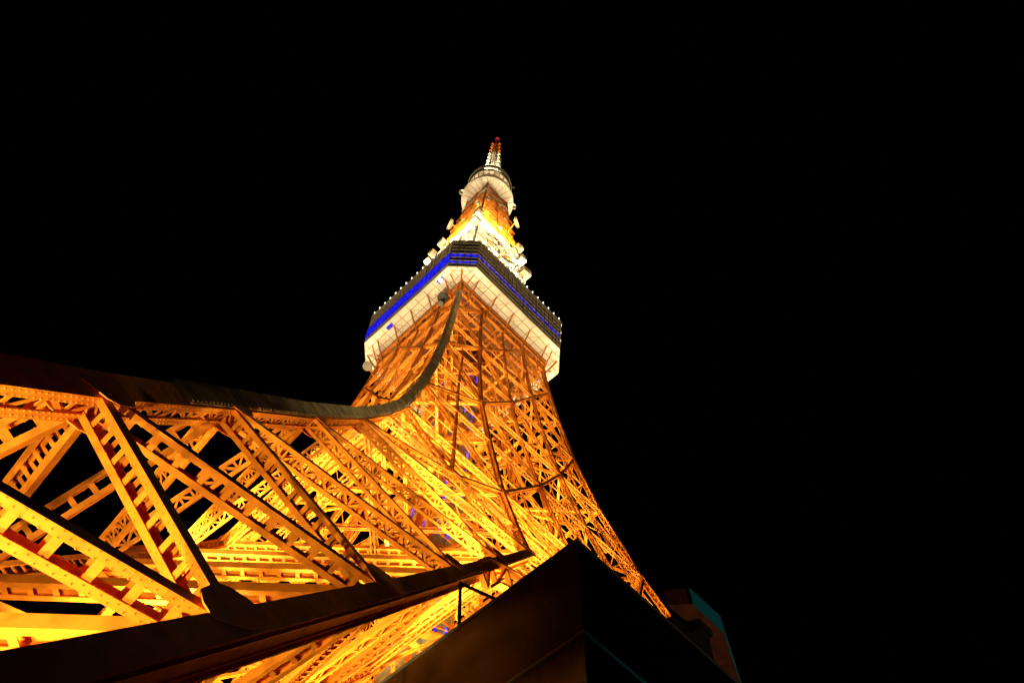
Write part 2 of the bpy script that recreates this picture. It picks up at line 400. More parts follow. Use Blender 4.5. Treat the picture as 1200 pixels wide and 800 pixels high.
        if a >= 19:                                       # perforated climbing-ladder covers on the outside of the chord
            # frame segments
            m = max(2, int(L/3.2)); g0 = c*1.02+interp([(28, 0), (60, .12), (100, .22), (143, .15)], (P.z+Q.z)/2)
            for i in range(m):
                E, F = P+u*(L*i/m+.10), P+u*(L*(i+1)/m-.10)
                zc = (E.z+F.z)/2
                if zc < 21.5 or k: continue
                gr.beam(E, F, g0, .05, nS, (sg*(.06+(g0-c)*.5), c/2+.06)); gr.beam(E, F, .05, g0-.1, nS, (sg*(g0-c*.5+.09), -.02))
                nb = max(3, int((F-E).length/(.34 if zc < 60 else .7)))
                for j in range(nb):
                    X = E+u*((F-E).length*(j+.5)/nb); K0 = X+nS*(c/2+.12)+e*(.06+(g0-c)*.5); gr.beam(K0-cc*(g0*.47), K0+cc*(g0*.47), .08, .07, nS)
    put('corner_chord', mb, 'orange', T @ SC(20, -1), T @ SC(140, -1))
    if gr.v: put('climbing_cover', gr, 'grating', T @ SC(20, -1), T @ SC(140, -1))
    for s in (-1, 1):
        mb = MB()
        lev2 = [z for z, _ in XT]
        lev2 = sorted(set(lev2+[20.8, 30, 41, 110, 121, 130.5]))
        for a, b in zip(lev2, lev2[1:]):
            P, Q = T @ SF(a, s), T @ SF(b, s); z = (a+b)/2; c = csz(z)*(.80 if z < 52 else .62)
            n = R3 @ nout(z)
            member(mb, P, Q, n, c*.9, csz(z)*(.94 if z < 52 else .8), 'zig' if z > 30 else 'batten', sp=c*1.1, t=.05)
            if z < 52:                                     # flange ledges running along the underside
                u = (Q-P).normalized(); nn = (n-u*n.dot(u)).normalized(); cc = u.cross(nn); si = 1 if (cc.z < 0) else -1
                mb.beam(P, Q, .04, csz(z)*.94-.13, n, (si*(c*.45-.07), 0))
                for dd in (.33, -.30):
                    u = (Q-P).normalized(); nn = (n-u*n.dot(u)).normalized(); cc = u.cross(nn); si = 1 if (cc.z < 0) else -1
                    mb.beam(P, Q, .09, .06, n, (si*(c*.45+.045), dd))
        put('face_chord', mb, 'orange', T @ SF(5, s), T @ SF(130, s))
    mb = MB()
    lev3 = [0, 8, 16, 26, 36, 47, 52, 57.7, 68.6, 84, 97.5, 110, 121, 130.5, 143]
    for a, b in zip(lev3, lev3[1:]):
        P, Q = T @ SI(a, -1), T @ SI(b, -1); member(mb, P, Q, R3 @ V((1, 1, 0)), .7, .8, 'zig' if b > 30 else 'batten', sp=1.0, t=.05)
    put('interior_chord', mb, 'orange', T @ SI(5, -1), T @ SI(130, -1))
four(face)

# gusset plates: hull of the member ends around each node
def hull2(pts):
    pts = sorted(set((round(x, 4), round(y, 4)) for x, y in pts))
    def half(ps):
        h = []
        for q in ps:
            while len(h) > 1 and (h[-1][0]-h[-2][0])*(q[1]-h[-2][1])-(h[-1][1]-h[-2][1])*(q[0]-h[-2][0]) <= 0: h.pop()
            h.append(q)
        return h
    a = half(pts); b = half(pts[::-1]); return a[:-1]+b[:-1]
for key, (P, n, dirs) in gus.items():
    z = P.z
    if z < 2 or len(dirs) < 2: continue
    n = n.normalized(); a = n.orthogonal().normalized(); b = n.cross(a); gl = interp([(0, .92), (31, .95), (52, .9), (84, .72), (143, .5)], z); ww = bsz(z)
    pts = []
    for d in dirs:
        d2 = V((d.dot(a), d.dot(b))); d2.normalize(); q = V((-d2.y, d2.x))
        for s in (-1, 1): e = d2*gl+q*(s*ww*.56); pts.append((e.x, e.y))
        for s in (-1, 1): e = -d2*.12+q*(s*ww*.50); pts.append((e.x, e.y))
    h = hull2(pts); dd = bdp(z)/2+.012
    mb = MB()
    for s in (1, -1):
        off = csz(z)/2+.012 if s > 0 else -csz(z)/2-.012
        mb.prism([P+a*x+b*y+n*off for x, y in h], n*(.03*s))
    put('gusset_plate', mb, 'orange', P, P+V((0, 0, 3)), 1.)

# emit: at most 96 of one name as individual parts, largest in view first; the rest together
byname = {}
for it in items: byname.setdefault(it[0], []).append(it)
for name, L in byname.items():
    L.sort(key=lambda i: -i[3])
    keep = 96
    for it in L[:keep]: it[1].build(name, it[2], tower)
    if len(L) > keep:
        rest = MB()
        for it in L[keep:]: rest.add(it[1])
        rest.build(name, L[0][2], tower, kind='stuff')

# ------------------------------------------------------------------ lift shaft in the middle
H = 2.6
sh = MB()
z = 17.
while z < 142:
    h = min(3.4, 142-z)
    for k in range(4):
        T = ROT[k]
        for x0, x1 in ((-H+.2, -.12), (.12, H-.2)):
            if (k in (0, 3)) or random.random() < .9:
                t = MB(); t.box((x0, -H, z+.15), (x1, -H+.06, z+h-.15)); sh.add(t, T)
    z += 3.4
shaft = sh.build('lift_shaft', 'shaft', tower)
fr = MB()
z = 17.
for sx in (-1, 1):
    for sy in (-1, 1): fr.box((sx*H-.17, sy*H-.17, 16), (sx*H+.17, sy*H+.17, 143))
while z < 143:
    for k in range(4):
        t = MB(); t.beam((-H, -H-.05, z), (H, -H-.05, z), .22, .22, (0, -1, 0)); t.beam((-H, -H-.1, z), (H, -H-.1, z+3.4), .1, .1, (0, -1, 0)); fr.add(t, ROT[k])
    z += 3.4
fr.build('shaft_frame', 'orange', shaft)
# staircase wrapping the shaft on the south side
st = MB(); z = 17.; k = 0
while z < 138:
    T = ROT[k % 4]; t = MB(); r = H+1.3
    t.beam((-r+.6, -r, z), (r-.6, -r, z+2.6), .12, 1.1, (0, -1, 0)); t.beam((-r+.6, -r-.6, z+1.), (r-.6, -r-.6, z+3.6), .07, .07, (0, -1, 0)); t.beam((-r+.6, -r-.6, z+.1), (r-.6, -r-.6, z+2.7), .3, .05, (0, -1, 0))
    t.box((r-.7, -r-.6, z+2.55), (r+.7, -r+.7, z+2.65)); t.box((r-.05, -r-.05, z-2.), (r+.05, -r+.05, z+3.6))
    st.add(t, T); z += 2.6; k += 1
st.build('stairway', 'orange', tower)
for k, (a, b) in enumerate(((24, 36), (44, 60), (66, 80), (88, 104), (108, 134))):
    for T in (ROT[0], ROT[3]):
        t = MB(); t2 = MB()
        for off in (-1.5, 0., 1.6):
            for q in range(int(a), int(b), 3):
                if random.random() < .5: t2.box((off-.16, -H-.42, q), (off+.16, -H-.32, q+2.0))
        t.add(t2, T); t.build('blue_tube_light', 'violet', shaft)

# ------------------------------------------------------------------ main observation deck
ZB, ZT = 143.0, 155.1
a0, c0, flare = 14.41, 3.50, .49
def octo(A, z, c=c0):
    return [V((-A, -A+c, z)), V((-A+c, -A, z)), V((A-c, -A, z)), V((A, -A+c, z)), V((A, A-c, z)), V((A-c, A, z)), V((-A+c, A, z)), V((-A, A-c, z))]
dk = MB(); dk.prism(octo(a0-.9, ZB+.25), (0, 0, ZT-ZB-1.2)); deck = dk.build('deck_body', 'black', tower)
so = MB()
so.prism(octo(a0, ZB), (0, 0, .22))
sof = so.build('deck_soffit', 'soffit', deck)
t = MB(); t.box((-10.6, -10.6, ZB-.5), (10.6, 10.6, ZB-.02)); t.build('deck_floor', 'rust', deck)
t = MB()
for i in range(-4, 5): t.beam((i*2.3, -10.5, ZB-.75), (i*2.3, 10.5, ZB-.75), .2, .5, (0, 0, 1)); t.beam((-10.5, i*2.3, ZB-.70), (10.5, i*2.3, ZB-.70), .12, .38, (0, 0, 1))
t.build('floor_beam', 'orange', deck)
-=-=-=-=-
Search the lines for "parts". Copy each line that has it.

Solved problem:
Write part 2 of the bpy script that recreates this picture. It picks up at line 400. More parts follow. Use Blender 4.5. Treat the picture as 1200 pixels wide and 800 pixels high.
# emit: at most 96 of one name as individual parts, largest in view first; the rest together